Mais une chose est certaine : nous veillons scrupuleusement à ce que notre pratique professionnelle, sur la couverture de ce conflit comme sur tout autre sujet, ne dévie pas des principes de l’indépendance journalistique qui ont présidé à la fondation de notre journal par Hubert Beuve-Méry, il y a tout juste quatre-vingts ans. Ce travail repose, au service International, sur un réseau de correspondants, unique par son ampleur dans la presse francophone, sur des envoyés spéciaux et sur nos spécialistes de chaque région du monde, relus à Paris par les responsables du service, en lien avec la direction de la rédaction. Ce mode de fonctionnement collégial, fondé sur l’expertise de terrain, nous permet de préserver au maximum notre production éditoriale de biais éventuels.
En ce qui concerne le conflit israélo-palestinien, Le Monde s’efforce, depuis des décennies, et singulièrement depuis le 7 octobre 2023, de vérifier, décrire et qualifier, sans parti pris, les violences subies et commises par chaque camp.
Depuis un an, ce journalisme de terrain a été rendu particulièrement ardu par l’interdiction faite à la presse, par les autorités israéliennes, d’accéder à la bande de Gaza. En dépit de ces difficultés, nous avons continué de décrire la destruction de l’enclave palestinienne et d’une bonne part de sa population par les bombardements de l’armée israélienne, avec le même scrupule que nous avions mis en œuvre pour documenter les atrocités commises au cours de l’attaque terroriste du Hamas, le 7 octobre 2023.
C’est sans doute cette obstination à faire notre métier, à décrire ce dont beaucoup voudraient détourner leurs yeux, qui nous vaut depuis des mois des attaques virulentes, visant nommément l’un des chefs adjoints du service International, Benjamin Barthe, dont l’expertise sur le Proche-Orient fut saluée par un prix Albert Londres, en 2008, et à qui nous réitérons notre soutien.

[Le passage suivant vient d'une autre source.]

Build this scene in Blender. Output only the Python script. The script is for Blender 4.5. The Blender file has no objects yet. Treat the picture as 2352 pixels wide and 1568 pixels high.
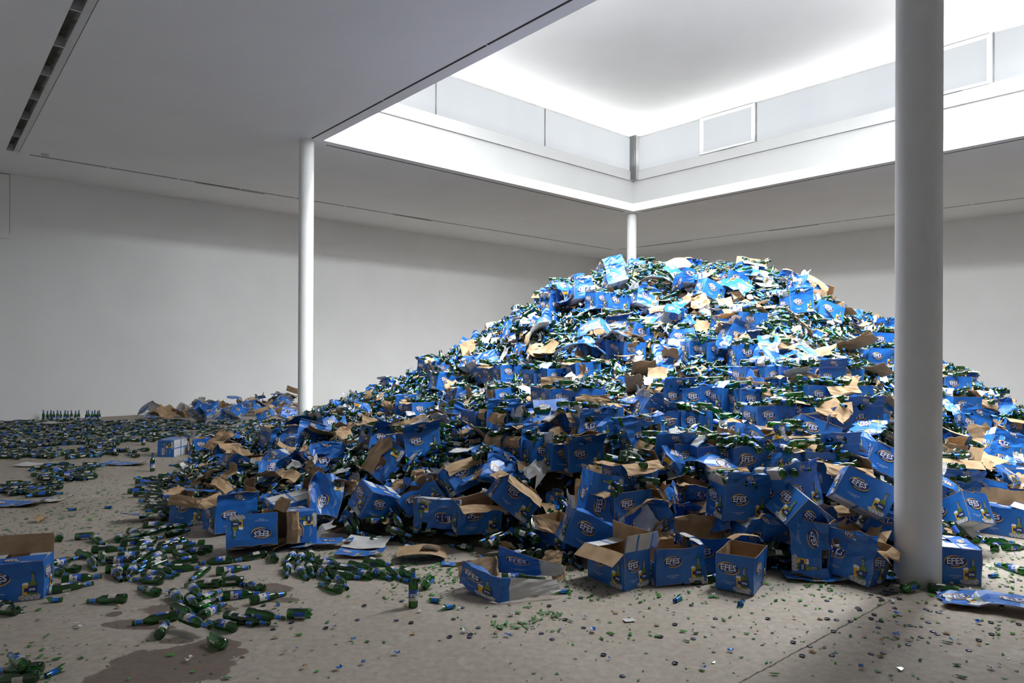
import bpy, bmesh, math, random
import numpy as np
from mathutils import Vector, Matrix

# ------------------------------------------------------------------ camera, world, light, exposure
SC = bpy.context.scene
FPX, CX, CY, CAM_H = 1540.0, 1176.0, 807.0, 1.65
PITCH, ROLL = -0.0019, 0.0043
CEIL = 5.75
YAW = 0.726886
AX = np.array([math.cos(YAW), math.sin(YAW)])      # room axis a (along the far left wall)
BX = np.array([-math.sin(YAW), math.cos(YAW)])     # room axis b (towards the far left wall)

_M = np.array([[1, 0, 0], [0, 0, -1], [0, 1, 0]], float)
_cp, _sp, _cr, _sr = math.cos(PITCH), math.sin(PITCH), math.cos(ROLL), math.sin(ROLL)
RCV = np.array([[_cr, -_sr, 0], [_sr, _cr, 0], [0, 0, 1]]) @ np.array([[1, 0, 0], [0, _cp, -_sp], [0, _sp, _cp]]) @ _M

cam_data = bpy.data.cameras.new('camera')
cam_data.sensor_width = 36.0
cam_data.lens = FPX / 2352 * 36
cam_data.shift_y = (CY - 784) / 2352
cam_data.clip_end = 200
cam = bpy.data.objects.new('camera', cam_data)
SC.collection.objects.link(cam)
_mw = Matrix.Identity(4)
for _i in range(3):
    _mw[_i][0], _mw[_i][1], _mw[_i][2] = RCV[0][_i], -RCV[1][_i], -RCV[2][_i]
_mw[2][3] = CAM_H
cam.matrix_world = _mw
SC.camera = cam

world = bpy.data.worlds.new('world')
SC.world = world
world.use_nodes = True
world.node_tree.nodes['Background'].inputs[0].default_value = (0.75, 0.82, 0.9, 1)
world.node_tree.nodes['Background'].inputs[1].default_value = 0.6

SC.view_settings.view_transform = 'Standard'
SC.view_settings.look = 'None'
SC.view_settings.gamma = 1.0
SC.view_settings.use_curve_mapping = False
SC.view_settings.exposure = 1.45
SC.cycles.adaptive_threshold = 0.05
SC.cycles.max_bounces = 9
SC.cycles.transparent_max_bounces = 8

SKY = dict(a0=5.90, a1=15.47, b0=1.85, b1=12.15, zb=6.60, zw0=6.86, zw1=7.86)
LANTERN_FILL = 50.0        # added strips facing up beside the panes, brightening the lantern ceiling (W per strip)
HALL_FILL = 610.0     # added lamps at the two unseen near clerestories, brightening the hall (W each)
PANE_GLOW = 0.27


def P(a, b, z):
    v = AX * a + BX * b
    return (float(v[0]), float(v[1]), float(z))


def lantern_fill_strip(name, a, b, along_a, length, inward=(0, 0), lean=0.0, share=1.0):  # added strip lamp, brightens the lantern beyond what the panes give
    li = bpy.data.lights.new(name, 'AREA')
    li.shape = 'RECTANGLE'
    li.size, li.size_y = length, 0.45
    li.energy = LANTERN_FILL * share
    li.color = (0.98, 0.99, 1.0)
    o = bpy.data.objects.new(name, li)
    SC.collection.objects.link(o)
    o.location = P(a, b, SKY['zw0'] + 0.06)
    d = Vector((0, 0, math.cos(lean))) + Vector(P(*inward, 0)) * math.sin(lean)
    zax = -d
    xax = Vector(P(1, 0, 0)) if along_a else Vector(P(0, 1, 0))
    yax = zax.cross(xax)
    o.matrix_world = Matrix.Translation(o.location) @ Matrix((xax, yax, zax)).transposed().to_4x4()


_ma, _mb = (SKY['a0'] + SKY['a1']) / 2, (SKY['b0'] + SKY['b1']) / 2
lantern_fill_strip('lantern_ceiling_fill', _ma, SKY['b1'] - 0.36, True, 9.0, (0, -1), .2, .55)
lantern_fill_strip('lantern_ceiling_fill', SKY['a1'] - 0.36, _mb, False, 9.6, (-1, 0), .2, .55)
lantern_fill_strip('lantern_ceiling_fill', _ma, SKY['b0'] + 0.36, True, 9.0, (0, 1), .85, 1.0)
lantern_fill_strip('lantern_ceiling_fill', SKY['a0'] + 0.36, _mb, False, 9.6, (1, 0), .85, 1.0)



def hall_fill_lamp(name, a, b, yaw, length):  # added lamp out of view, lights the heap and far walls
    li = bpy.data.lights.new(name, 'AREA')
    li.shape = 'RECTANGLE'
    li.size, li.size_y = length, 0.9
    li.energy = HALL_FILL
    li.spread = math.radians(138)      # narrowed to keep this added light off the lantern walls
    li.color = (0.93, 0.97, 1.0)
    o = bpy.data.objects.new(name, li)
    SC.collection.objects.link(o)
    o.location = P(a, b, (SKY['zw0'] + SKY['zw1']) / 2)
    # light leaves along local -Z: inwards through the opening and down
    d = Vector(P(*yaw, 0)) + Vector((0, 0, -1.9))
    o.rotation_euler = d.to_track_quat('-Z', 'Y').to_euler()


hall_fill_lamp('hall_down_fill', SKY['a0'] + .12, _mb, (1, 0), 9.6)
hall_fill_lamp('hall_down_fill', _ma, SKY['b0'] + .12, (0, 1), 9.0)

rng = np.random.default_rng(7)
random.seed(7)
COL = SC.collection


# ------------------------------------------------------------------ projection helpers
def ray(px, py):
    d = RCV.T @ np.array([(px - CX) / FPX, (py - CY) / FPX, 1.0])
    return d / d[1]


def on_plane(px, py, z):
    r = ray(px, py)
    t = (z - CAM_H) / r[2]
    return np.array([r[0] * t, r[1] * t, z])


def at_depth(px, py, d):
    r = ray(px, py)
    return np.array([r[0] * d, r[1] * d, CAM_H + r[2] * d])


def project(p):
    c = RCV @ (np.asarray(p, float) - np.array([0, 0, CAM_H]))
    return CX + FPX * c[0] / c[2], CY + FPX * c[1] / c[2]


# ------------------------------------------------------------------ materials
def srgb(r, g, b):
    f = lambda c: (c / 255 / 12.92) if c / 255 <= 0.04045 else ((c / 255 + 0.055) / 1.055) ** 2.4
    return (f(r), f(g), f(b), 1.0)


def new_mat(name):
    m = bpy.data.materials.new(name)
    m.use_nodes = True
    nt = m.node_tree
    return m, nt, nt.nodes['Principled BSDF']


def mottled(name, c1, c2, scale=6.0, rough=0.6, detail=4.0, bump=0.0, bscale=40.0, spec=0.35, metal=0.0, lo=0.35, hi=0.65):
    m, nt, b = new_mat(name)
    N, L = nt.nodes, nt.links
    tc = N.new('ShaderNodeTexCoord')
    nz = N.new('ShaderNodeTexNoise')
    nz.inputs['Scale'].default_value = scale
    nz.inputs['Detail'].default_value = detail
    L.new(tc.outputs['Object'], nz.inputs['Vector'])
    rp = N.new('ShaderNodeValToRGB')
    rp.color_ramp.elements[0].position, rp.color_ramp.elements[0].color = lo, c1
    rp.color_ramp.elements[1].position, rp.color_ramp.elements[1].color = hi, c2
    L.new(nz.outputs['Fac'], rp.inputs['Fac'])
    L.new(rp.outputs['Color'], b.inputs['Base Color'])
    b.inputs['Roughness'].default_value = rough
    b.inputs['Specular IOR Level'].default_value = spec
    b.inputs['Metallic'].default_value = metal
    if bump > 0:
        n2 = N.new('ShaderNodeTexNoise')
        n2.inputs['Scale'].default_value = bscale
        n2.inputs['Detail'].default_value = 3
        L.new(tc.outputs['Object'], n2.inputs['Vector'])
        bp = N.new('ShaderNodeBump')
        bp.inputs['Strength'].default_value = bump
        bp.inputs['Distance'].default_value = 0.004
        L.new(n2.outputs['Fac'], bp.inputs['Height'])
        L.new(bp.outputs['Normal'], b.inputs['Normal'])
    return m


M = {}
M['wall'] = mottled('wall_paint', srgb(244, 244, 243), srgb(248, 248, 247), 0.9, 0.85, 5, spec=0.15)
M['ceiling'] = mottled('ceiling_paint', srgb(244, 244, 244), srgb(248, 248, 248), 0.7, 0.9, 4, spec=0.1)
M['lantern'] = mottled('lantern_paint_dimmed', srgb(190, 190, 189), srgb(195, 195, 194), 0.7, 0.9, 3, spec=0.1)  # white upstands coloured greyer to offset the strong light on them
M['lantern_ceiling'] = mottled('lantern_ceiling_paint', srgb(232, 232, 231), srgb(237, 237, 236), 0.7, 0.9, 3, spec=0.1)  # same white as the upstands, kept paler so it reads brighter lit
M['column'] = mottled('column_paint', srgb(236, 236, 234), srgb(242, 242, 240), 3.0, 0.55, 5, bump=0.15, bscale=14)
M['slot'] = mottled('dark_slot', srgb(42, 42, 40), srgb(58, 57, 54), 5, 0.7)
M['grey_metal'] = mottled('grey_metal', srgb(168, 168, 166), srgb(182, 182, 180), 3, 0.45, metal=0.2)
M['dark_metal'] = mottled('dark_metal', srgb(96, 97, 98), srgb(110, 110, 110), 3, 0.45, metal=0.3)
M['frame'] = mottled('window_frame_white', srgb(214, 214, 212), srgb(222, 222, 220), 3, 0.5)
M['trough'] = mottled('trough_inside', srgb(118, 112, 104), srgb(140, 134, 126), 3, 0.7)


def pane_material(glow):
    m, nt, b = new_mat('frosted_pane')
    N, L = nt.nodes, nt.links
    tc = N.new('ShaderNodeTexCoord')
    nz = N.new('ShaderNodeTexNoise')
    nz.inputs['Scale'].default_value = 1.1
    nz.inputs['Detail'].default_value = 4
    mp = N.new('ShaderNodeMapping')
    mp.inputs['Scale'].default_value = (1, 1, 0.35)
    L.new(tc.outputs['Object'], mp.inputs['Vector'])
    L.new(mp.outputs['Vector'], nz.inputs['Vector'])
    rp = N.new('ShaderNodeValToRGB')
    rp.color_ramp.elements[0].position, rp.color_ramp.elements[0].color = 0.2, (0.80, 0.85, 0.90, 1)
    rp.color_ramp.elements[1].position, rp.color_ramp.elements[1].color = 0.8, (0.92, 0.95, 0.98, 1)
    L.new(nz.outputs['Fac'], rp.inputs['Fac'])
    b.inputs['Base Color'].default_value = (0.03, 0.033, 0.036, 1)
    b.inputs['Roughness'].default_value = 0.5
    L.new(rp.outputs['Color'], b.inputs['Emission Color'])
    b.inputs['Emission Strength'].default_value = glow
    return m


M['pane'] = pane_material(PANE_GLOW)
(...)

Un récent avis de notre comité d’éthique et de déontologie, instance indépendante dont peu de médias se sont encore dotés, a écarté, le concernant, les accusations de conflit d’intérêts qui le visent régulièrement.

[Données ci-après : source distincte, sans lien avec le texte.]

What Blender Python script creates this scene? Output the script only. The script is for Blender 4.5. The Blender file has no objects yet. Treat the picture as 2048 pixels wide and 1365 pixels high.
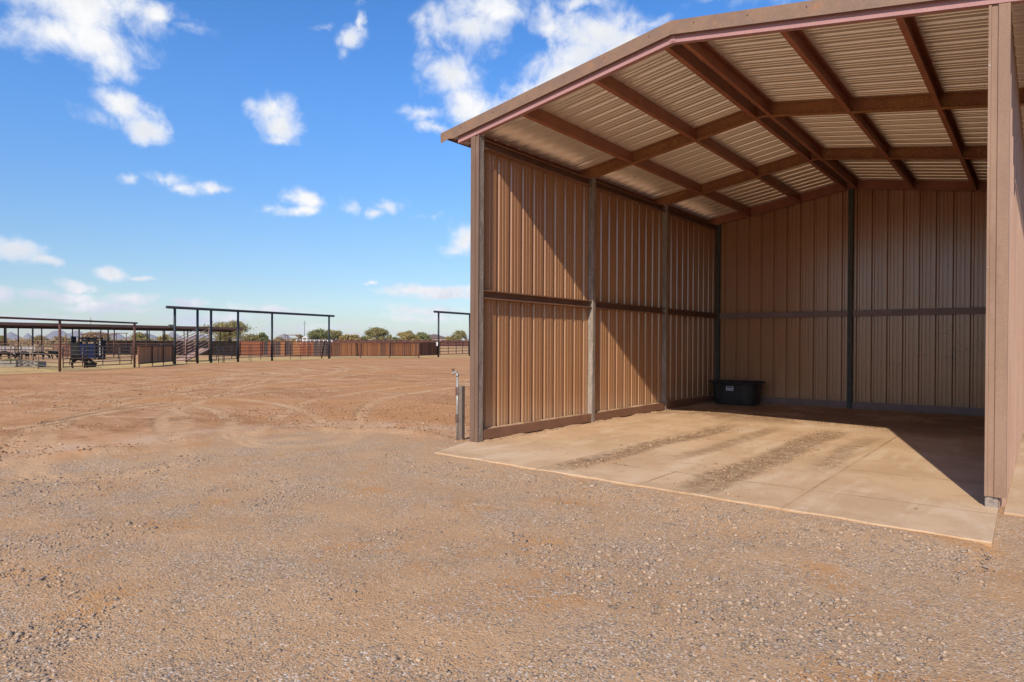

Ce journalisme de terrain, d’enquête et d’expertise ne se résume pas à une pratique professionnelle. Il est imprégné d’engagements et de valeurs que nous défendons depuis la création de notre titre, en 1944. A propos du conflit israélo-palestinien, pour lequel nous sommes attaqués depuis tant d’années, nous avons résumé ainsi les deux principes qui nous guident, dans un éditorial publié le 7 octobre : « La défense indéfectible de l’existence d’Israël, enracinée dans la prise de conscience de la Shoah et dans un rejet résolu de l’antisémitisme, terreau sur lequel prospèrent toutes les formes de racisme et d’exclusion. La défense des droits légitimes des Palestiniens à une autodétermination qui les conduirait à disposer de leur propre Etat. Nous avons la conviction que ces deux principes ne s’annihilent pas l’un l’autre, mais, bien au contraire, que leur reconnaissance mutuelle constitue la seule issue possible à la crise sans fin qui secoue les deux peuples. »
Nous maintiendrons ces engagements, en dépit de toute la mauvaise foi qui nous est actuellement opposée, pour rester à la hauteur de l’attention fidèle de nos lectrices et de nos lecteurs, que nous tenons à remercier.